Adaptive Sparse Channel Estimation under Symmetric alpha-Stable Noise

We tackle the problem of channel estimation in environments that exhibit both sparse, time-varying impulse responses and impulsive noise with Symmetric alpha-Stable (S alpha S) statistics. Two novel frameworks are proposed for designing online adaptive algorithms that exploit channel sparseness and achieve robust performance against impulses. The first framework generates recursive least-squares (RLS)-type algorithms based on a differentiable cost function that combines robust non-linear methods with sparse-promoting L-0 norm regularization. The second framework employs the natural gradient (NG) and incorporates non-linear methods for the channel prediction error as well as the L-0 norm of the channel taps. From these frameworks, we derive linear and quadratic complexity algorithms.
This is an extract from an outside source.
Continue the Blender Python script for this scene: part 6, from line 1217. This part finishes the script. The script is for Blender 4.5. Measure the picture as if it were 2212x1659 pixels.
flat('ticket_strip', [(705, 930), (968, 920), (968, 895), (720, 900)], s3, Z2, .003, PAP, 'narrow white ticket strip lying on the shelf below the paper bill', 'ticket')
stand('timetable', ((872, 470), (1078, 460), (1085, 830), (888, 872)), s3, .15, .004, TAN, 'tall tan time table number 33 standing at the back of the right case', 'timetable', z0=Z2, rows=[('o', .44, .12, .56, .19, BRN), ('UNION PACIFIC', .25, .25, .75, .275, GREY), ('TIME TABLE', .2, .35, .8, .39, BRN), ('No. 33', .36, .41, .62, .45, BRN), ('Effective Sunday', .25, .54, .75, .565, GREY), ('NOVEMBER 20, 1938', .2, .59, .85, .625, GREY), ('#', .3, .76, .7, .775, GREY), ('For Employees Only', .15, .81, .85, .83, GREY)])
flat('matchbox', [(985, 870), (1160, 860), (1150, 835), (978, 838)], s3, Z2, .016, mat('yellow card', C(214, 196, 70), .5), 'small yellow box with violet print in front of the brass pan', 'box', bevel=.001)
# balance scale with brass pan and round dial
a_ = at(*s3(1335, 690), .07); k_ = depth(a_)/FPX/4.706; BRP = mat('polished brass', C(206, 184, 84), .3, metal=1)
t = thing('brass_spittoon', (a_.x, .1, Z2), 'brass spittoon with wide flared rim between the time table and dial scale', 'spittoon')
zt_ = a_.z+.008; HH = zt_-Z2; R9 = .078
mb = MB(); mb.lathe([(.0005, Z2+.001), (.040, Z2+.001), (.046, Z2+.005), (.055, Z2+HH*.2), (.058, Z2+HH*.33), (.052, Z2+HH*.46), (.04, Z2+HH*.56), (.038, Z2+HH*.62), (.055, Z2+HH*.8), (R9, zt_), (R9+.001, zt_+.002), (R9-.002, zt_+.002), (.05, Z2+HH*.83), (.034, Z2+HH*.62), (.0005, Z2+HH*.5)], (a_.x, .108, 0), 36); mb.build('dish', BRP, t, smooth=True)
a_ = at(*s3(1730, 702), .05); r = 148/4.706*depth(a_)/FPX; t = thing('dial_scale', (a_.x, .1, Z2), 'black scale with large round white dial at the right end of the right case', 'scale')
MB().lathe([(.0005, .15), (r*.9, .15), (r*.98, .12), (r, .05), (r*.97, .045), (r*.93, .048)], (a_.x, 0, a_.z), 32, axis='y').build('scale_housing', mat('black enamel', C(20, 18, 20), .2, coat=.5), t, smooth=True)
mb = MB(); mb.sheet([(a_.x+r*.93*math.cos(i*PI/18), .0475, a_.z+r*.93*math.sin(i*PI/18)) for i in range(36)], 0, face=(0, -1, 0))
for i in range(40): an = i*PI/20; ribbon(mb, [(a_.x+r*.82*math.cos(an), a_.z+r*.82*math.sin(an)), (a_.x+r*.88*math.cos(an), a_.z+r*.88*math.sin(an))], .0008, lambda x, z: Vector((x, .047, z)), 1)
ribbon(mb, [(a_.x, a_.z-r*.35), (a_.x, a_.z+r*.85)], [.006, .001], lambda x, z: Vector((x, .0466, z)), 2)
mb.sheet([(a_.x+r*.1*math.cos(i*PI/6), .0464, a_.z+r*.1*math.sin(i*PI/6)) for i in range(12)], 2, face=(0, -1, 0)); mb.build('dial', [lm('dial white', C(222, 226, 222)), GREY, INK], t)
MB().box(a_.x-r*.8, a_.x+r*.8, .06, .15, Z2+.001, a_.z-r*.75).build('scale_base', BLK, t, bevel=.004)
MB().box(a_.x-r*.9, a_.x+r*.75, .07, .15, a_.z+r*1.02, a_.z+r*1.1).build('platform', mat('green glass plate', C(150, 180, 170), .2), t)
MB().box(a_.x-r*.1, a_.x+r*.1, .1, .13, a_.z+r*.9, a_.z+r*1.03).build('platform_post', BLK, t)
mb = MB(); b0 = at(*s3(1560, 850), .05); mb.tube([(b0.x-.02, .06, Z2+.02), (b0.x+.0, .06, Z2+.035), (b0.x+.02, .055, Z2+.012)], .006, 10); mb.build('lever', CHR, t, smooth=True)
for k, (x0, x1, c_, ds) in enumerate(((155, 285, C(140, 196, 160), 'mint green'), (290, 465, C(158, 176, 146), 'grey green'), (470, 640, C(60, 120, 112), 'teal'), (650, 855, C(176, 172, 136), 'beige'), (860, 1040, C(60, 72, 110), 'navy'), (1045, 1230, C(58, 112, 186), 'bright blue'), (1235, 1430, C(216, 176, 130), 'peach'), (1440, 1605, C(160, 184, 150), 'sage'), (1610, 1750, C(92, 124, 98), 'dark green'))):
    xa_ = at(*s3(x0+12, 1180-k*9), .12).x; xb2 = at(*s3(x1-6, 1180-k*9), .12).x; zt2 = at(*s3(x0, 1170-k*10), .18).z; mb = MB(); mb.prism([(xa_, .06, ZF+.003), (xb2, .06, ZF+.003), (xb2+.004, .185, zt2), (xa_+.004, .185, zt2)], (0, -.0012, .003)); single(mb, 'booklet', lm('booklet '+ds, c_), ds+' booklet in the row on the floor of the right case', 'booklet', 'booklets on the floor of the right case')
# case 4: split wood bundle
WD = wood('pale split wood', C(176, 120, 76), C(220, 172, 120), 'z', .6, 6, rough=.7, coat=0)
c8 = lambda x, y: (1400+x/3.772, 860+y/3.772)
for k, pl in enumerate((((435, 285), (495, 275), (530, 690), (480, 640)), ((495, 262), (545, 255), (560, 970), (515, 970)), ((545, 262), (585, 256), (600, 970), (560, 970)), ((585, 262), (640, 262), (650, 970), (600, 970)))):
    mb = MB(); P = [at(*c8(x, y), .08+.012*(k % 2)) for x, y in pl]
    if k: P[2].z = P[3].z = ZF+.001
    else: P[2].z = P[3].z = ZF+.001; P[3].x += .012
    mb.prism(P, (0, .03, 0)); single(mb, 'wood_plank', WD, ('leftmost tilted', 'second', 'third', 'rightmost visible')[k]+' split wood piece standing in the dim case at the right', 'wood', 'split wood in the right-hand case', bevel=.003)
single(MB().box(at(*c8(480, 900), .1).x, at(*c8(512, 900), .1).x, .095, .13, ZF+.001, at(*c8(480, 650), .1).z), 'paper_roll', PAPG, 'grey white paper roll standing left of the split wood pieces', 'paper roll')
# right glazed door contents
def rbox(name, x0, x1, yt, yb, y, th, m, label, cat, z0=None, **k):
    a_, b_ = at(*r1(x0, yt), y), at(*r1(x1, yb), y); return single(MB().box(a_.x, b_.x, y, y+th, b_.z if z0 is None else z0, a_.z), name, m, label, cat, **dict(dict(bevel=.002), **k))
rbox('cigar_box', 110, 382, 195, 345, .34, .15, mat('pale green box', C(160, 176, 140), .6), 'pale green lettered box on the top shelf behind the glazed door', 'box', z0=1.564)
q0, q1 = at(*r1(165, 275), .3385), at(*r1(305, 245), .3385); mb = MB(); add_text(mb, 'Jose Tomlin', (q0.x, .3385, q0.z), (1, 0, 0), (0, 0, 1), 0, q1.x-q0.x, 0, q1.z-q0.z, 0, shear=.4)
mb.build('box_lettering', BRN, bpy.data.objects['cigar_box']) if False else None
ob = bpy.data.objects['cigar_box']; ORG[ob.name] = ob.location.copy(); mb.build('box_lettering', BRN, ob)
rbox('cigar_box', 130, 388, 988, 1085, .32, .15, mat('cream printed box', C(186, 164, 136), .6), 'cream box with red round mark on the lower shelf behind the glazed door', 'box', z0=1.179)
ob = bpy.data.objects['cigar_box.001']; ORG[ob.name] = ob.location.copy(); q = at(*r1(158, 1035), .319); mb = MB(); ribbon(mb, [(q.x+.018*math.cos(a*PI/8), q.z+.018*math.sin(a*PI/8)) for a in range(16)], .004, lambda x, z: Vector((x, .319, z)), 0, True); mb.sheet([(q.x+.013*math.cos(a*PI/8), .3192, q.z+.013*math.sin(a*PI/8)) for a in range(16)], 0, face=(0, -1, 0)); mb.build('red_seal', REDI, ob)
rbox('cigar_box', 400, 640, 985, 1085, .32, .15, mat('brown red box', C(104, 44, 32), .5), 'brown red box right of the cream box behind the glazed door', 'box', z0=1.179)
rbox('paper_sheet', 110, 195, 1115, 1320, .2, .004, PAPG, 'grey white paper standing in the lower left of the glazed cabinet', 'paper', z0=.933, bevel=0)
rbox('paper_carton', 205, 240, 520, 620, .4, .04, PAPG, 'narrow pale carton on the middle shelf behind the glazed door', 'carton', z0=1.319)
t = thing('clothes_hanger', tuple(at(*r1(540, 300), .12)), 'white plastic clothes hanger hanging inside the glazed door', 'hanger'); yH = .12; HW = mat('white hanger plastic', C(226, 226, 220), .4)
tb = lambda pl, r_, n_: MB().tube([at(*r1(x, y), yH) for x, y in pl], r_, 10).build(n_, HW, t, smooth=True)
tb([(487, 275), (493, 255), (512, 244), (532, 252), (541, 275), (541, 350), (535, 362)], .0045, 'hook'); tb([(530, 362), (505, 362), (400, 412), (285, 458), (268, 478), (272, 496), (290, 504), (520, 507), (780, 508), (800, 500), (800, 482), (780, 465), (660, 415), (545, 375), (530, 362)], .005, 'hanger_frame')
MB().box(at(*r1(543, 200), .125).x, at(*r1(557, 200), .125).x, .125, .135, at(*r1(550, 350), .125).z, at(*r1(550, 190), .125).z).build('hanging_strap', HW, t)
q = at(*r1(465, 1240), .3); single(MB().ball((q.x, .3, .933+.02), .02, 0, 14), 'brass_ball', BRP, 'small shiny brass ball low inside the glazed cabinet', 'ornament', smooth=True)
The improved performance of the proposed RLS-type and NG-type algorithms relative to conventional robust algorithms, such as the recursive least M-estimate (RLM) algorithm and the recursive least p-norm (RLP) algorithm, is validated by using extensive computer simulations as well as signal analysis from an underwater acoustic communications experiment. In addition, we discovered that RLM is not robust under specific S alpha S noise conditions, contrary to the claim in [34]. Finally, our results also demonstrate the clear superiority of the NG-type algorithms over their RLS-type counterparts.